__EXERCISE DIRECTIONS__. Set down exactly the lines in the records below that run from the line with "ed=np.minimum(np.minimum(.75-np.abs(XX),YY+.65),1.05-YY)" to the line with "a=Acc(); a.add(V,Q,np.zeros((len(Q)*4,2)),0)", inclusive, and nothing more.

————————

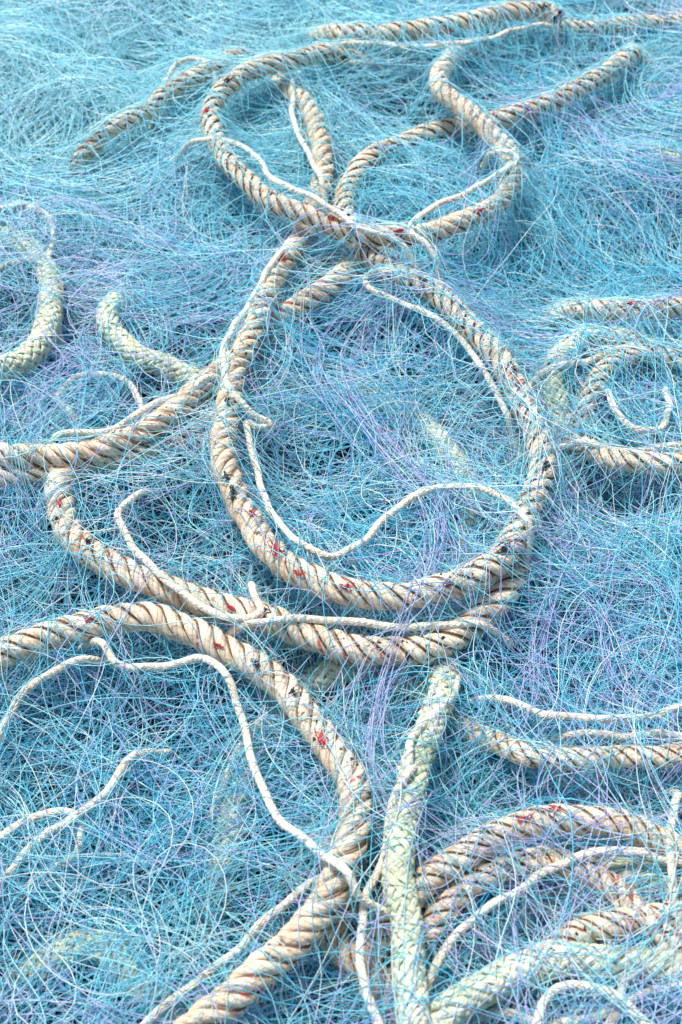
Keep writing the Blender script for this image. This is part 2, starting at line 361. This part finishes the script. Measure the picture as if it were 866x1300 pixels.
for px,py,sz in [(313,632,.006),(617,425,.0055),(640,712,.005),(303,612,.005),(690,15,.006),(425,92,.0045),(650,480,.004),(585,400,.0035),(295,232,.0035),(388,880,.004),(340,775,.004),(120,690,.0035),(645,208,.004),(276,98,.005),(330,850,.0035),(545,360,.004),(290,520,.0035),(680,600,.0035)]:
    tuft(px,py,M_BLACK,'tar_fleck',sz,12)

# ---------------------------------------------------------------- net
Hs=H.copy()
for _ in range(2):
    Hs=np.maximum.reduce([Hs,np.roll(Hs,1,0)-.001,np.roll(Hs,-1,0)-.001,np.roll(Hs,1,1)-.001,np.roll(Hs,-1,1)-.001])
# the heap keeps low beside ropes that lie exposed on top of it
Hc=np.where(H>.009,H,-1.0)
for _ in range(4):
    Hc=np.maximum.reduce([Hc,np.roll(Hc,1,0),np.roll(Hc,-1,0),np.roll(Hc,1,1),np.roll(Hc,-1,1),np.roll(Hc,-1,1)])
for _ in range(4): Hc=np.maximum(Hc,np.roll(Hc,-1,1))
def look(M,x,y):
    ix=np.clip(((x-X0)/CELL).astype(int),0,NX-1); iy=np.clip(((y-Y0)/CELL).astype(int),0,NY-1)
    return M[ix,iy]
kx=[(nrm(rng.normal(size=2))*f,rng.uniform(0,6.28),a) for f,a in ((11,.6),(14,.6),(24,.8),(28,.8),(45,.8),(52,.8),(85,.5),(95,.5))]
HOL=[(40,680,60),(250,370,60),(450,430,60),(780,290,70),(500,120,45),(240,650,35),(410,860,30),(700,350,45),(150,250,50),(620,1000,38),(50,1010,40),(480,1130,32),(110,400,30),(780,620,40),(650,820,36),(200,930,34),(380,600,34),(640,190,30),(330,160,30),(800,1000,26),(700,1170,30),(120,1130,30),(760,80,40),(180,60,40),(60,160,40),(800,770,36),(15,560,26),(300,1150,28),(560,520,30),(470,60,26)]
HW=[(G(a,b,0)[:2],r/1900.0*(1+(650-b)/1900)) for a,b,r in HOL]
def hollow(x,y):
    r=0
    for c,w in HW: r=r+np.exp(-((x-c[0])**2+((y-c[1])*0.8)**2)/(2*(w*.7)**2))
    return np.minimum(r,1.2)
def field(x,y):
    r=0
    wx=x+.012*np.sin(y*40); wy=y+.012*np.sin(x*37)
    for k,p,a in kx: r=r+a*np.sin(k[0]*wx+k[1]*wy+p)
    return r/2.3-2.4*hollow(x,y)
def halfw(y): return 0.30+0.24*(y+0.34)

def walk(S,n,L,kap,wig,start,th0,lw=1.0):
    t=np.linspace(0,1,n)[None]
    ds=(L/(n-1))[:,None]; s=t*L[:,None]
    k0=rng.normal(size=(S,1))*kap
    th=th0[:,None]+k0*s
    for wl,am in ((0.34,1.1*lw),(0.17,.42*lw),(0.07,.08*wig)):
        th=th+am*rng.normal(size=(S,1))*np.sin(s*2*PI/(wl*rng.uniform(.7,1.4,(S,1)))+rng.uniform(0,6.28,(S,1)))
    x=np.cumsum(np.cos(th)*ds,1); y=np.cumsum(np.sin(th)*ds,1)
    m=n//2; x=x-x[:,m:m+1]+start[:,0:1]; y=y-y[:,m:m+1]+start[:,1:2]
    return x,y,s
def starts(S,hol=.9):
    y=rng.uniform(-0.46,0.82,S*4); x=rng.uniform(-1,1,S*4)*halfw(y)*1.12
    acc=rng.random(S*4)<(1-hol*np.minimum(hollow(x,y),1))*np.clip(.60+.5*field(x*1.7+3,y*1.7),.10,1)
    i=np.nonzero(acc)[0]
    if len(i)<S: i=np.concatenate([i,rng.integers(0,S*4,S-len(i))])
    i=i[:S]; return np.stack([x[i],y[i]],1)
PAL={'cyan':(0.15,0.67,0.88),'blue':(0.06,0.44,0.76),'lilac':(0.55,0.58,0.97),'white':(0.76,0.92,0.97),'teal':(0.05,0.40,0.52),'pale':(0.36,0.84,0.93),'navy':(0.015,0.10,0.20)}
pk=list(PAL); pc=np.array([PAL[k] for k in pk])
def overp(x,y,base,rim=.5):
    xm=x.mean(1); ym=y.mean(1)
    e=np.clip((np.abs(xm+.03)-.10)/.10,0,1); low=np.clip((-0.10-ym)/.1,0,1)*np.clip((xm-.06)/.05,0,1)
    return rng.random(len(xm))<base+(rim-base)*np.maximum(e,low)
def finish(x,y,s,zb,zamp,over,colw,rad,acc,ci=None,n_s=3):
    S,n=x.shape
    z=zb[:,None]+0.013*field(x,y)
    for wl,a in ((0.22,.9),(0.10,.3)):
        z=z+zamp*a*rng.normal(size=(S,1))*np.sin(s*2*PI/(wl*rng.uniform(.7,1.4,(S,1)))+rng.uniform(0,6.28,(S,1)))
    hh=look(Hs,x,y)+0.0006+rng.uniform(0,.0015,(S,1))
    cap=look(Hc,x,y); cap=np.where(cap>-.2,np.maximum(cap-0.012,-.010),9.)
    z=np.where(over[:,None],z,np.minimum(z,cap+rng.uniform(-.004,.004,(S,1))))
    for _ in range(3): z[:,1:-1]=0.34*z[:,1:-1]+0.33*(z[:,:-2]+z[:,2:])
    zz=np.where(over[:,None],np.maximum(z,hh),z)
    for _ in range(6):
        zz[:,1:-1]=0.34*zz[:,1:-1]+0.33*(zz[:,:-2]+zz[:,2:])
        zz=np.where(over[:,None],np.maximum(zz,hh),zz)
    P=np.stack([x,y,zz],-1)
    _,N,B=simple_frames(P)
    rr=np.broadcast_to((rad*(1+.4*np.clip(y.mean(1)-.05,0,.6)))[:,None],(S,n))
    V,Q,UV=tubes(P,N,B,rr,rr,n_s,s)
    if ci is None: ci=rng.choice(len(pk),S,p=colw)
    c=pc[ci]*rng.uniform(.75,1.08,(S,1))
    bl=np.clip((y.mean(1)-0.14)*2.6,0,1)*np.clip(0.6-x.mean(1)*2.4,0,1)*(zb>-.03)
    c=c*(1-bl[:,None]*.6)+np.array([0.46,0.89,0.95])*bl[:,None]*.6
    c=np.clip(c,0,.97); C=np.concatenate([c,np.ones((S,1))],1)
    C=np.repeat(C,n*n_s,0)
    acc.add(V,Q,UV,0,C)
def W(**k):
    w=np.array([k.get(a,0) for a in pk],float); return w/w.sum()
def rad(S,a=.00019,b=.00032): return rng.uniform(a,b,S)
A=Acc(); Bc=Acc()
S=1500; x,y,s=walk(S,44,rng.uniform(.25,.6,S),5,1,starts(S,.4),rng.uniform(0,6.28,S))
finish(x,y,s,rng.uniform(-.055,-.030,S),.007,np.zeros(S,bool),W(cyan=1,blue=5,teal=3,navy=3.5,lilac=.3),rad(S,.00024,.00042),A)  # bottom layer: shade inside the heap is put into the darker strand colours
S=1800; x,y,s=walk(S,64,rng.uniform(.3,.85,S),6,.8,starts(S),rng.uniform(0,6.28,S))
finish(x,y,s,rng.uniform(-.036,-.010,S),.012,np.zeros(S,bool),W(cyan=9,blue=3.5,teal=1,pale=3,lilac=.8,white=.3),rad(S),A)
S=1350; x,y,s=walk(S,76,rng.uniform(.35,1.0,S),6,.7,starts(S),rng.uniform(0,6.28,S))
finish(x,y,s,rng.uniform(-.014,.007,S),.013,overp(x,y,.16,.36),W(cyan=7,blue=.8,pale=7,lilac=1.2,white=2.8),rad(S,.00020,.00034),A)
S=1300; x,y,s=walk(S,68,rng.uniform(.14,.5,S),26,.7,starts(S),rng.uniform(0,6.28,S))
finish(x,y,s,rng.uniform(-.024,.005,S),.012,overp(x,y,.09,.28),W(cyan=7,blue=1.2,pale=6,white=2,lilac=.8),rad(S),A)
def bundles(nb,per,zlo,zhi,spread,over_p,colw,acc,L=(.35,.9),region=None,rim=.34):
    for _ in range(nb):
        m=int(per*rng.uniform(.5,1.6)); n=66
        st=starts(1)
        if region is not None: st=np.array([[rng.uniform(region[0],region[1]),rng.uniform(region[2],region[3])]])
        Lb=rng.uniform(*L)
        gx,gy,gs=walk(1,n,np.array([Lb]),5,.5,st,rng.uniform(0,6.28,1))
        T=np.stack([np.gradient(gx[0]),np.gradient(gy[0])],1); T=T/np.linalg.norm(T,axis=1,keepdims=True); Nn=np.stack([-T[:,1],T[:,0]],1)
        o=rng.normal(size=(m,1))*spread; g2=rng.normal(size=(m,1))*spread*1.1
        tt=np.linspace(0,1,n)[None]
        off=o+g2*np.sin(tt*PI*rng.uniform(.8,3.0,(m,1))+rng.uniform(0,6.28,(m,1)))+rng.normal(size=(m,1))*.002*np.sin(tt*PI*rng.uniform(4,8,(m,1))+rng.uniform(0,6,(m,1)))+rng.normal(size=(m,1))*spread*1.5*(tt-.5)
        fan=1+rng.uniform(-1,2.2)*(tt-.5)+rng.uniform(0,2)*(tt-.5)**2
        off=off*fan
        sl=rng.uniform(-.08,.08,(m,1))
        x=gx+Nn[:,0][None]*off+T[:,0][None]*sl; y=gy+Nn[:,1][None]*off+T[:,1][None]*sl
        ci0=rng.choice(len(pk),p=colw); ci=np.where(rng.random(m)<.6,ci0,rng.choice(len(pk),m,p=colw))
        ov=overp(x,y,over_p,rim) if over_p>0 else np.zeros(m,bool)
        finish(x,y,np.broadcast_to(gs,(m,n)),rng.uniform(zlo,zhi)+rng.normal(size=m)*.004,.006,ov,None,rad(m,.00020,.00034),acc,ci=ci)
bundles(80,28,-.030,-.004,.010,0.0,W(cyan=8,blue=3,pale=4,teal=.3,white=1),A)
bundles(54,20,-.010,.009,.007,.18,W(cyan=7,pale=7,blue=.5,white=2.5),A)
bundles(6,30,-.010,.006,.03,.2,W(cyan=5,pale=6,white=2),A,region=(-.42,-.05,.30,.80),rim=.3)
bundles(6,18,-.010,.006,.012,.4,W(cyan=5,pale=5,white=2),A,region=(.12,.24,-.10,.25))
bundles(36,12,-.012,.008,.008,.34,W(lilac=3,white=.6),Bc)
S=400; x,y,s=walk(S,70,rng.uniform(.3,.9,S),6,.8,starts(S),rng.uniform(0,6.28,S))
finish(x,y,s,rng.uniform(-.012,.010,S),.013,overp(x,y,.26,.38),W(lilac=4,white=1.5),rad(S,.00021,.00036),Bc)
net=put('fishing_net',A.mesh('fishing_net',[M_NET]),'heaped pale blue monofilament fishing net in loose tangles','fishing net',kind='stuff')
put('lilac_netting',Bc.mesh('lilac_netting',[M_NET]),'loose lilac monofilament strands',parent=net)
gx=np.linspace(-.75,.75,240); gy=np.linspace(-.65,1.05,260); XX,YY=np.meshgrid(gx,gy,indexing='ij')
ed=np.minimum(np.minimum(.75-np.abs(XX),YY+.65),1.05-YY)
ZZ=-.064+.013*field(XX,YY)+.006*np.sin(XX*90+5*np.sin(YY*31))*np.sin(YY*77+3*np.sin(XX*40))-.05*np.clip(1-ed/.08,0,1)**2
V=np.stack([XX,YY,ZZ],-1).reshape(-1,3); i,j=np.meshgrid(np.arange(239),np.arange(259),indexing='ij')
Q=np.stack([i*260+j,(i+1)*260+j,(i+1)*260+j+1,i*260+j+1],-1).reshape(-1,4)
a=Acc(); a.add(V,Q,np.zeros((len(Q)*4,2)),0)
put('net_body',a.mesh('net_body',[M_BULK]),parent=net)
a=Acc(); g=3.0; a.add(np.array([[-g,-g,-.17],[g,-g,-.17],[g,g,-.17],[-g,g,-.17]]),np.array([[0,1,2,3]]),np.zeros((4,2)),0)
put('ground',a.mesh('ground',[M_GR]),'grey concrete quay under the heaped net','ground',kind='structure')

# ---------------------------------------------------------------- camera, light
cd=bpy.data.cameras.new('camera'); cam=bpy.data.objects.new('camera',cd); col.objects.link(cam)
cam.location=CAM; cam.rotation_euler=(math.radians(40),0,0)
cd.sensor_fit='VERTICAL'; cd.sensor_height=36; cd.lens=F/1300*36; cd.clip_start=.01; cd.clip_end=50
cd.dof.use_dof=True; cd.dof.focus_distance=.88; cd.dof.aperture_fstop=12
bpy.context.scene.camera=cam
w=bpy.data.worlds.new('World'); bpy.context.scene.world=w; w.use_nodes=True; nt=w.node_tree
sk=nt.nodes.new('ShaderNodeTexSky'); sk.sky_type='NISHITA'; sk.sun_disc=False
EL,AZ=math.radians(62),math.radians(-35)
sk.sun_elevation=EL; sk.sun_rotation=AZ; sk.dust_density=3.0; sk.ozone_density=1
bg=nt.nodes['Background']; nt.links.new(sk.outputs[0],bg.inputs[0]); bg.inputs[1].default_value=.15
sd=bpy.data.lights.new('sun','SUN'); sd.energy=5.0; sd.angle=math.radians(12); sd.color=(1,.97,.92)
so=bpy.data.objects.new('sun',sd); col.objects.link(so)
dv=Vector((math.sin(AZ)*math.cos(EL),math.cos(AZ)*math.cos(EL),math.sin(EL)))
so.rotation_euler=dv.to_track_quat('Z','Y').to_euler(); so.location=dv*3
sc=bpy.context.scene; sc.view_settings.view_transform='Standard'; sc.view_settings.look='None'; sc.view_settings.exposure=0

————————

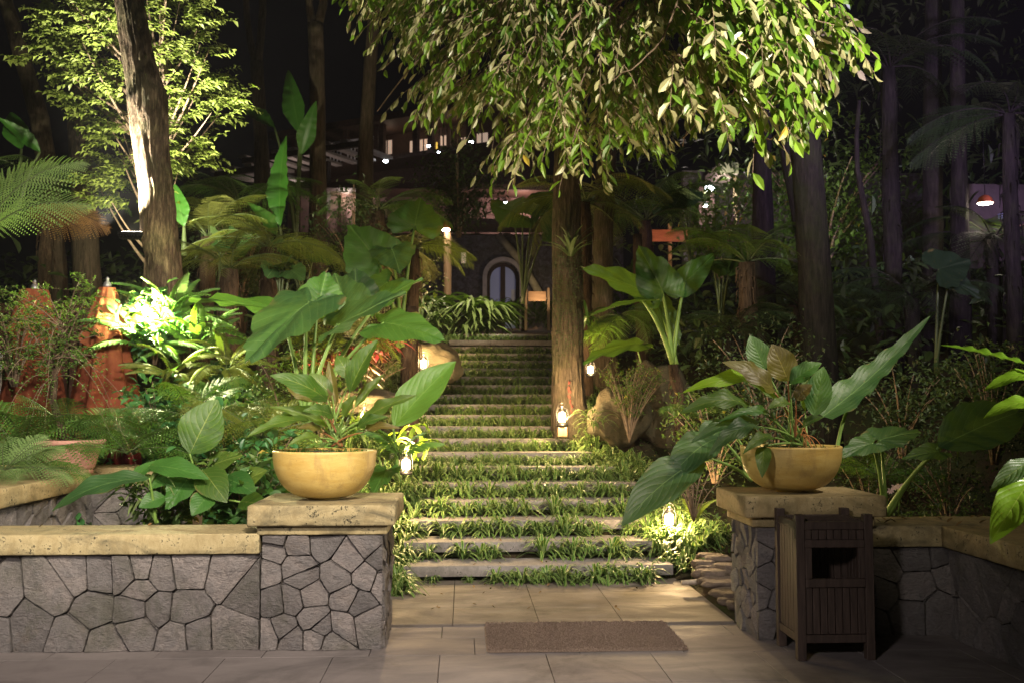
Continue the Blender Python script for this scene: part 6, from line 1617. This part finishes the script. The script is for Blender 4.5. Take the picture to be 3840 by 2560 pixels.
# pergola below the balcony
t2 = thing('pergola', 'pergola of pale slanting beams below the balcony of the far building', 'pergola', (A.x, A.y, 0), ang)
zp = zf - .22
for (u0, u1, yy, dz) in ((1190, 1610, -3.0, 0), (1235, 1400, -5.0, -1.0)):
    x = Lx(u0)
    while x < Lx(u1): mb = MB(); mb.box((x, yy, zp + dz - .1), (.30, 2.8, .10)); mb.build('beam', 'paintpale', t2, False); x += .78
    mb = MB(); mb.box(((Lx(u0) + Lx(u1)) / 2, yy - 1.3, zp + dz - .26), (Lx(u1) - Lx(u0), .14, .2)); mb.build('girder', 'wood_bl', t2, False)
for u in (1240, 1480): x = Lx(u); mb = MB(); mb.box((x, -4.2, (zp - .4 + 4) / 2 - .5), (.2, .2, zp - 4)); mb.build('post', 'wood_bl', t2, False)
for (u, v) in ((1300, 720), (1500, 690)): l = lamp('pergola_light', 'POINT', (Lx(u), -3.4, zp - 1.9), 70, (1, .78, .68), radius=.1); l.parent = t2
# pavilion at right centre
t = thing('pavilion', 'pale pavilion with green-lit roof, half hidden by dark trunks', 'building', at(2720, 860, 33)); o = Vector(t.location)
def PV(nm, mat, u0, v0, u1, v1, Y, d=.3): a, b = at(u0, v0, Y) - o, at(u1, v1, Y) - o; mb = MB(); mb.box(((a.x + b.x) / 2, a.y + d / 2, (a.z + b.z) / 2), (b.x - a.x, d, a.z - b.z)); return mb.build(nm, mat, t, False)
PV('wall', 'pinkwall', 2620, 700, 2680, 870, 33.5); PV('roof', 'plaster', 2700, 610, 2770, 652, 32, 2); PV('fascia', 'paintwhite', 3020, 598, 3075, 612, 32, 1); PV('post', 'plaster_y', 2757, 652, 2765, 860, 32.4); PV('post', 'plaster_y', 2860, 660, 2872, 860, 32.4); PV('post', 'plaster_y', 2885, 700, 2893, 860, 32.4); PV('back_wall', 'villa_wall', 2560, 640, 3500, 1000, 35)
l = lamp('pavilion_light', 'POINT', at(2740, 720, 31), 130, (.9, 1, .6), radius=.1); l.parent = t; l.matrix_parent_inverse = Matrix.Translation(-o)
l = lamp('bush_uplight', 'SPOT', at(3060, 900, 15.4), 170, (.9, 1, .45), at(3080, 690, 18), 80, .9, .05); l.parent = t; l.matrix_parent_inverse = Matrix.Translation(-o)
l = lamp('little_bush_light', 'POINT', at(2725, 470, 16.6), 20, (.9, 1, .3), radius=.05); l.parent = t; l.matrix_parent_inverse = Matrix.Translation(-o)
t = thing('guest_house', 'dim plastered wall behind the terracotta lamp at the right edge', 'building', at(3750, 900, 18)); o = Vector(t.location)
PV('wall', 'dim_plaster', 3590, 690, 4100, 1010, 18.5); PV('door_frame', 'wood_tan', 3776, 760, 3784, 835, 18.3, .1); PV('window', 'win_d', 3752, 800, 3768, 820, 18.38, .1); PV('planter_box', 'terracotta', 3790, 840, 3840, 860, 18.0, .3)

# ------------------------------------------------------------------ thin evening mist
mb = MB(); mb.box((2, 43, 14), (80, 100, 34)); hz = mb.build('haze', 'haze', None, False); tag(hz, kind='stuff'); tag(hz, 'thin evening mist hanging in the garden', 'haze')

————————

__EXERCISE ANSWER__.
ed=np.minimum(np.minimum(.75-np.abs(XX),YY+.65),1.05-YY)
ZZ=-.064+.013*field(XX,YY)+.006*np.sin(XX*90+5*np.sin(YY*31))*np.sin(YY*77+3*np.sin(XX*40))-.05*np.clip(1-ed/.08,0,1)**2
V=np.stack([XX,YY,ZZ],-1).reshape(-1,3); i,j=np.meshgrid(np.arange(239),np.arange(259),indexing='ij')
Q=np.stack([i*260+j,(i+1)*260+j,(i+1)*260+j+1,i*260+j+1],-1).reshape(-1,4)
a=Acc(); a.add(V,Q,np.zeros((len(Q)*4,2)),0)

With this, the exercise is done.